Penulis: Desy Setyowati
30/1/2022, 16.12 WIB

Kementerian Sumber Daya Manusia Malaysia mengatakan akan memanggil semua perusahaan yang menghadapi larangan impor Amerika Serikat (AS). Blokir ini terkait dugaan praktik kerja paksa.

“Sedangkan pertemuan dengan kementerian untuk membahas tindakan segera guna mengatasi tuduhan tersebut,” demikian dikutip dari Reuters, Minggu (30/1).

AS meningkatkan pengawasan terhadap pabrik-pabrik di Malaysia, yang meliputi pemasok utama minyak sawit dan sarung tangan medis, terkait tuduhan pelecehan terhadap pekerja migran.

Bea Cukai dan Perlindungan Perbatasan AS (CBP) mengatakan bakal melarang impor pembuat sarung tangan sekali pakai YTY Group. Perusahaan ini disebut menerapkan kerja paksa.

CBP mengidentifikasi tujuh dari 11 indikator kerja paksa berdasarkan Organisasi Buruh Internasional (ILO) selama investigasi terhadap YTY Group. Ini termasuk intimidasi, ancaman, jeratan utang, kondisi kerja dan kehidupan yang kejam, serta lembur berlebihan.
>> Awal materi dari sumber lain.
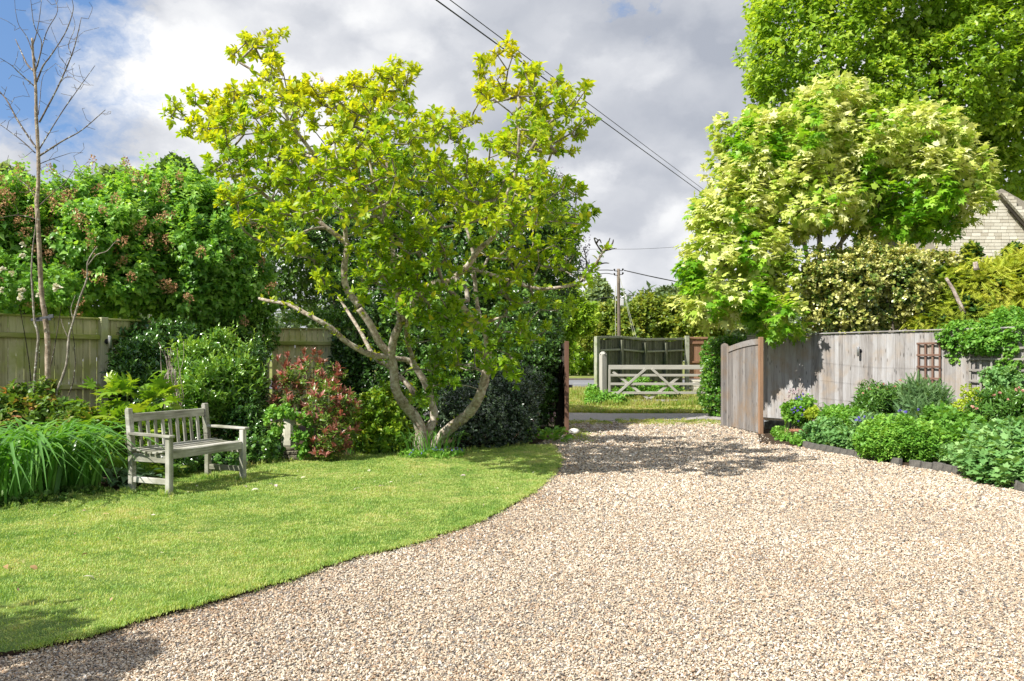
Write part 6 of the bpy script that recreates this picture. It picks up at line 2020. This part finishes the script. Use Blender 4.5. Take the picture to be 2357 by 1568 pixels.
# variegated maple
Ym = 21.0
mb = [PB(1640, 690, 62, 62, Ym - 1.2, 1.0), PB(1630, 600, 60, 80, Ym - .6, 1.2), PB(1680, 500, 80, 90, Ym - .2, 1.4), PB(1720, 390, 80, 90, Ym, 1.5), PB(1760, 310, 60, 44, Ym + .3, 1.1), PB(1830, 340, 100, 100, Ym, 1.7), PB(1870, 250, 60, 50, Ym, 1.1),
      PB(1945, 260, 50, 75, Ym + .2, 1.1), PB(1960, 350, 90, 90, Ym - .2, 1.6), PB(2070, 320, 80, 70, Ym, 1.5), PB(2150, 330, 70, 75, Ym, 1.4), PB(2215, 400, 50, 70, Ym, 1.1), PB(2110, 430, 100, 90, Ym - .4, 1.7), PB(2200, 480, 50, 50, Ym - .2, 1.0),
      PB(1820, 460, 110, 90, Ym - .5, 1.7), PB(1950, 470, 100, 60, Ym - .3, 1.5), PB(1740, 600, 80, 80, Ym - .8, 1.4), PB(1700, 690, 70, 62, Ym - 1.2, 1.2), PB(1790, 735, 60, 52, Ym - 1.8, 1.0), PB(1820, 640, 50, 60, Ym - 1.2, 1.0), PB(2060, 520, 80, 36, Ym - .4, 1.1), PB(2165, 530, 45, 24, Ym - .4, .7),
      PB(1590, 620, 30, 50, Ym - .8, .5), PB(1620, 500, 30, 40, Ym - .4, .6), PB(1665, 310, 24, 34, Ym, .4), PB(1942, 205, 22, 30, Ym, .4)]
def is_green(C_):
    px = C_[:, 0] / C_[:, 1] * F + CX; py = HY - (C_[:, 2] - H) / C_[:, 1] * F
    g = np.zeros(len(C_), bool)
    for cx, cy, rx, ry in ((2090, 480, 95, 70), (2150, 540, 90, 40), (1590, 640, 34, 44), (1790, 740, 60, 50), (1650, 700, 20, 40), (1800, 330, 40, 50), (1960, 560, 60, 30), (2000, 400, 30, 50), (1740, 700, 40, 50), (1860, 270, 30, 30), (1720, 560, 26, 50), (2180, 440, 30, 40), (1700, 340, 24, 34)):
        g |= ((px - cx) / rx) ** 2 + ((py - cy) / ry) ** 2 < 1
    g |= nz(C_, 2.2, 4.4) > .62
    return g
xm = Wp(1885, 600, Ym)
big_tree('maple_tree', 'broad maple with cream variegated leaves overhanging the right hand fence', mb, 3500, 6, .19, T_MAPLE, L_mapleC,
         ((xm[0], Ym), [([(xm[0], Ym, 0), (xm[0] + .03, Ym, 2.0), Wp(1887, 560, Ym), Wp(1890, 420, Ym), Wp(1930, 260, Ym)], .11, .03), ([Wp(1883, 700, Ym), Wp(1860, 600, Ym + .2), Wp(1830, 480, Ym), Wp(1800, 380, Ym)], .07, .03),
                        ([Wp(1888, 640, Ym), Wp(1935, 560, Ym), Wp(2010, 480, Ym), Wp(2110, 380, Ym)], .07, .025), ([Wp(1885, 660, Ym), Wp(1800, 610, Ym - .2), Wp(1700, 600, Ym - .5), Wp(1630, 640, Ym - .9)], .06, .02), ([Wp(1935, 620, Ym + .4), Wp(1940, 540, Ym + .4), Wp(1990, 400, Ym + .3)], .06, .02)]),
         240, .008, fill=.25, nobj=300, spread=.95, hole=(1.8, -.55), lump=.26, lf=1.7, droop=.55, tlo=.05, thi=1.0, tintfn=is_green, second=L_mapleG, bark=M_twig, back=.35, lup=1.3)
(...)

Larangan itu berlaku efektif mulai Jumat (27/1). Badan itu akan menahan barang-barang buatan YTY Group Malaysia dan unitnya, yakni YTY Industry Sdn.Bhd, Green Prospect Sdn Bhd dan GP Lumut, di seluruh pintu masuk AS.

Itu merupakan larangan ketujuh yang menimpa perusahaan Malaysia dalam dua tahun.

CBP sebelumnya menetapkan bahwa produsen minyak kelapa sawit Malaysia Sime Darby Plantation Bhd (SIPL.KL) menerapkan sistem kerja paksa dalam operasinya.

Menteri Sumber Daya Manusia Malaysia M Saravanan mengatakan, akan bertemu dengan semua perusahaan yang menghadapi larangan impor di Amerika Serikat, termasuk WRP Asia Pasifik dan Top Glove Corp.

Ia juga memerintahkan penyelidikan segera atas tuduhan dan memperingatkan tindakan tegas terhadap perusahaan yang terbukti bersalah. Perusahaan bakal diminta untuk memperbaiki praktik kerja.

Saravanan menyampaikan, tuduhan kerja paksa terhadap perusahaan Malaysia memengaruhi kepercayaan investor di negara tersebut.

Tahun lalu, Malaysia pun mengumumkan Rencana Aksi Nasional tentang Kerja Paksa untuk menghapus praktik-praktik kasar seperti jeratan hutang, asrama yang tidak higienis bagi pekerja, dan lembur berlebihan, pada 2030.